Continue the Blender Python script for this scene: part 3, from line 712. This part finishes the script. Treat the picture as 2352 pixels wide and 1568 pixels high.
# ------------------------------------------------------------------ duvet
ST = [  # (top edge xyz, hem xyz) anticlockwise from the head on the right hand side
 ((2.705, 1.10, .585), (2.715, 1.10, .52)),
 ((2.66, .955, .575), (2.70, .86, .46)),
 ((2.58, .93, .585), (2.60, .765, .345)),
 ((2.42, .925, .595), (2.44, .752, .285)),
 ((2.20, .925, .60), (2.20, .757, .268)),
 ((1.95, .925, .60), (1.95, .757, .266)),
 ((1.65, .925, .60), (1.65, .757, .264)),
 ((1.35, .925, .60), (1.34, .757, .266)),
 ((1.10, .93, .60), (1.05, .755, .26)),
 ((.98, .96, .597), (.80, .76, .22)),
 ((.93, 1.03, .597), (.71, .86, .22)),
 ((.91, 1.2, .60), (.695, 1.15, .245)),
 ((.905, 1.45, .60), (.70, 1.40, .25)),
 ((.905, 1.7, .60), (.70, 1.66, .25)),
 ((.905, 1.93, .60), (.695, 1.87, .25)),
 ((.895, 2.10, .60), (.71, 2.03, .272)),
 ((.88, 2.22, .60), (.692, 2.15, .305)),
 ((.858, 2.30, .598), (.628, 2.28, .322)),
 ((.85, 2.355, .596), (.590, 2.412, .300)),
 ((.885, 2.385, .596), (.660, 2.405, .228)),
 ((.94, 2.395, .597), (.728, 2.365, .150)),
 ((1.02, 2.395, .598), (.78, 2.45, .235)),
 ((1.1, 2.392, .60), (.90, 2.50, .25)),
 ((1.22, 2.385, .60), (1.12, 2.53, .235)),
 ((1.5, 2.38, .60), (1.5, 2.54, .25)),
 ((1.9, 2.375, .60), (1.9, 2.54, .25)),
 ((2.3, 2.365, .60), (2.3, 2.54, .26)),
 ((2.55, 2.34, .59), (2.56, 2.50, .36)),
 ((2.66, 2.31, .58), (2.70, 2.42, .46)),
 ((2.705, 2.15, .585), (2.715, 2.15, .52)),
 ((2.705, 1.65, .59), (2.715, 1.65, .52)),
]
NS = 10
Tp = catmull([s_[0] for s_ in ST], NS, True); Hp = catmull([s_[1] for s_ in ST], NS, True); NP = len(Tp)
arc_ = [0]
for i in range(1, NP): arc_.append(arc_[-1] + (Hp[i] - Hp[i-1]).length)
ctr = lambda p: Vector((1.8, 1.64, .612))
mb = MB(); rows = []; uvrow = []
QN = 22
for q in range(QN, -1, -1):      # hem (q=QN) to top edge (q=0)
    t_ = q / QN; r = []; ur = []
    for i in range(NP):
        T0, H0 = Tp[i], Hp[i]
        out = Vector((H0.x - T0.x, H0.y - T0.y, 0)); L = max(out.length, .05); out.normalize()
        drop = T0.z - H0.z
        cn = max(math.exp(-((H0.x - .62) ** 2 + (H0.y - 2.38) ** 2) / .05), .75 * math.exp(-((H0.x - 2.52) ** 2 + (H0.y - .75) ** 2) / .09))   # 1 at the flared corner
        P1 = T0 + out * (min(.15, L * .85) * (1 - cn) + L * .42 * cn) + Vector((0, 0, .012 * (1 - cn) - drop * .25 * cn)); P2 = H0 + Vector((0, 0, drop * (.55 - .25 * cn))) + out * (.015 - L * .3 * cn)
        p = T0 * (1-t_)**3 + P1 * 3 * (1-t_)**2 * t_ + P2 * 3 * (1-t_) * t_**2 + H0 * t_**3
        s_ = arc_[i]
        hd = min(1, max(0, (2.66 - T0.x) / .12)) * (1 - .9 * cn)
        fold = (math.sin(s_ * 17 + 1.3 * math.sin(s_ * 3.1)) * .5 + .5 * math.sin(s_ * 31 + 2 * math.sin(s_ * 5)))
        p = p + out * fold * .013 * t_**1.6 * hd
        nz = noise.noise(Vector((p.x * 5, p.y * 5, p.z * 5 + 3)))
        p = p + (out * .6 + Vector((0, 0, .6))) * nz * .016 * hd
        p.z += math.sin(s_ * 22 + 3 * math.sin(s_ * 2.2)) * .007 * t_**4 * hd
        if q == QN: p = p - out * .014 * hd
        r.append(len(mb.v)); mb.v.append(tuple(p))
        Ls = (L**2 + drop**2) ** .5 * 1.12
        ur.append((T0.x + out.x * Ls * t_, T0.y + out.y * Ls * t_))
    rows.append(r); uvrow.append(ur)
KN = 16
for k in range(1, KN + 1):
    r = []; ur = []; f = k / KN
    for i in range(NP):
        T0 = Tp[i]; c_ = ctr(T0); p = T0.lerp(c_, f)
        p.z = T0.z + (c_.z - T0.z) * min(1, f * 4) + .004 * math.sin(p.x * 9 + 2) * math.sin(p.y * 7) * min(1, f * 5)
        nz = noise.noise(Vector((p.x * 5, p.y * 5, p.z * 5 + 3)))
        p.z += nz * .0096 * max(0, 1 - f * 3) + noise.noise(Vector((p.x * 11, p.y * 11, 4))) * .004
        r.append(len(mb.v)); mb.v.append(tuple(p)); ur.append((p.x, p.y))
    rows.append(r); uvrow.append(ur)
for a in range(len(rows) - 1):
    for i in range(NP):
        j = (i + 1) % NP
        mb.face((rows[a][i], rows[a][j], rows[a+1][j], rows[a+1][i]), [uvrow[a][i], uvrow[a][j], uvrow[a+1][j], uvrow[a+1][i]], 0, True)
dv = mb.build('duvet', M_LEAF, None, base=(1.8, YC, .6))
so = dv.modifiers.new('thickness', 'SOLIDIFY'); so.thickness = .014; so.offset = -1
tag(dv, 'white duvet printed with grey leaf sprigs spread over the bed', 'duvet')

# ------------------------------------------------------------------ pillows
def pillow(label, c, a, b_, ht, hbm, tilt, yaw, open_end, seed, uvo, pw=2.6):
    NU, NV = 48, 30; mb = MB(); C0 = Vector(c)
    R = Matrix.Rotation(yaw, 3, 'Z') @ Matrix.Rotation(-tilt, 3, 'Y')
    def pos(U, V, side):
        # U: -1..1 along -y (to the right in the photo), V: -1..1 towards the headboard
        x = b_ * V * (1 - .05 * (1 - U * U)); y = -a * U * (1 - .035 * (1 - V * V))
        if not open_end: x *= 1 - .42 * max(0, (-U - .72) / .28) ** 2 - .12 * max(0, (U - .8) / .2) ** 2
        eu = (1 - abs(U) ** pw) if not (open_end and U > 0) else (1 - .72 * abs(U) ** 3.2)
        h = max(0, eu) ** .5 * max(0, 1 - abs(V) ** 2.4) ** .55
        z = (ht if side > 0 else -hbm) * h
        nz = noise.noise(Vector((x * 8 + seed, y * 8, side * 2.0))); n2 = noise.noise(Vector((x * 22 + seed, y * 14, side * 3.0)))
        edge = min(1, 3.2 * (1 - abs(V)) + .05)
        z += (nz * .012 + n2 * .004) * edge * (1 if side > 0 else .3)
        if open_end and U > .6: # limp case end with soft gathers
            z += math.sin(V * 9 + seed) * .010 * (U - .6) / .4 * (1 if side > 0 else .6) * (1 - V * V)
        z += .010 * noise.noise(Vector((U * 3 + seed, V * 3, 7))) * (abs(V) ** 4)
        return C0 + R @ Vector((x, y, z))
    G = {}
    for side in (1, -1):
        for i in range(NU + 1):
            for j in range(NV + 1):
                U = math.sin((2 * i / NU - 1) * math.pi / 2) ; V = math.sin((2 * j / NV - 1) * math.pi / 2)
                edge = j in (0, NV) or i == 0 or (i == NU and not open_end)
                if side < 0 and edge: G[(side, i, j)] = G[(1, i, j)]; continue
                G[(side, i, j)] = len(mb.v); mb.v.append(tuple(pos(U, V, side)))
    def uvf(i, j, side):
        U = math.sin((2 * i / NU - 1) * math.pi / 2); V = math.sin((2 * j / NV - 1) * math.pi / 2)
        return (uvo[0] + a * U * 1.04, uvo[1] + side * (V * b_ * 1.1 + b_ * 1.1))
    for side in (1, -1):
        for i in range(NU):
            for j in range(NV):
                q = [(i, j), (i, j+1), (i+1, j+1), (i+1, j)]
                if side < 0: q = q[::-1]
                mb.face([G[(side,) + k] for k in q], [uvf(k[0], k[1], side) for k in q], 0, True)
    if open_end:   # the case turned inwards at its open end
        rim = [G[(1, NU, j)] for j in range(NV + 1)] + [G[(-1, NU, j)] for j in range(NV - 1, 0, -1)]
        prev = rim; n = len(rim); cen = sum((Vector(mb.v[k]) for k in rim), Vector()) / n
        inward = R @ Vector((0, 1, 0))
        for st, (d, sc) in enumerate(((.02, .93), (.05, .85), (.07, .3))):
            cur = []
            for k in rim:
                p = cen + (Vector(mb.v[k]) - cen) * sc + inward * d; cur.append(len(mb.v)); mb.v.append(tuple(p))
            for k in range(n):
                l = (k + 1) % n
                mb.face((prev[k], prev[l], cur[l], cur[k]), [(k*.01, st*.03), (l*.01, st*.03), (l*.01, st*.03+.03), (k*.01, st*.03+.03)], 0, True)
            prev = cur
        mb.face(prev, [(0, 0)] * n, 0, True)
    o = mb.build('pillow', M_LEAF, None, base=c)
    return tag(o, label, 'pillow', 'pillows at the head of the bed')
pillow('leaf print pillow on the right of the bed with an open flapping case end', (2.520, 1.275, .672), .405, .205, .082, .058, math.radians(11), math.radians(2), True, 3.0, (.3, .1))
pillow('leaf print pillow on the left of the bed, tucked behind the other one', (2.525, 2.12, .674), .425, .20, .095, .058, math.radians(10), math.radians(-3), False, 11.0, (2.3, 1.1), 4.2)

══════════

Required work:
Tally every line of the data that holds the word "from" and write the count alone.

The response:
2